I cannot imagine in any way that the nailing process was anything but sheer brutality. Rough, excessive treatment, administered by a soldier who I will guess had done this many times before and was ready to get on with it and get it over with. Soldiers’ feet were stepping on Jesus’ arms with direct and persistent pressure while the heavy mallet crushed the crude nails into the hardened wood. (And by the way, to speed things along, was it one soldier on each hand, pounding in unison? We usually think of it as one at a time, but I wonder.) To get into the wood, they had to go through his flesh, tissue, and bone. Blood was no doubt squirting everywhere while the victim was undergoing total pain, like blackout pain.
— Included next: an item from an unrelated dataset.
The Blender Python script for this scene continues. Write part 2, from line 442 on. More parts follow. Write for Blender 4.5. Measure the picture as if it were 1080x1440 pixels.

It appears to be a total, physical overwhelming.
Interestingly, when crooks are caught, they are ‘hand-cuffed’. Their power to fight back with their hands and arms is taken away with the cuffs. That’s another indication of total overwhelming! Added to that, any desire or response for offense or defense that might rise up within the nailed-one is neutralized. There is no capability to position oneself for attack, nor to shield oneself from attack.
Apart from the helplessness or inability to strike back (should that have been the activated, normal human response!), there is a huge issue of suffocation. The cross gave way to suffocation. Stretched out, nailed up hands and arms gave way to total inability to breathe. How basic is that? The thirsty throat of Jesus speaks to the basic human need for water. The nailed hands affect the basic need to breathe.
So, not just the pain of the nails overcame the prisoner (can you even imagine what that was like to be suspended on cross beams with nails in place holding the weight of a man?), but coupled with the pain of not breathing gives us a scenario so excruciating we can hardly get our minds around it.
Obviously, he ceded power over his body and self to others. He let others do with him as they wished. That included inflict him with unimaginable pain through his hands, and take away from him the ability to breathe freely.
This was part of the sacrificial path he freely chose, “for the joy set before him.”
“Father, we have a hard time grasping the extent of the pain Jesus suffered by having his hands nailed to the old rugged cross—but again today, we say thank you.”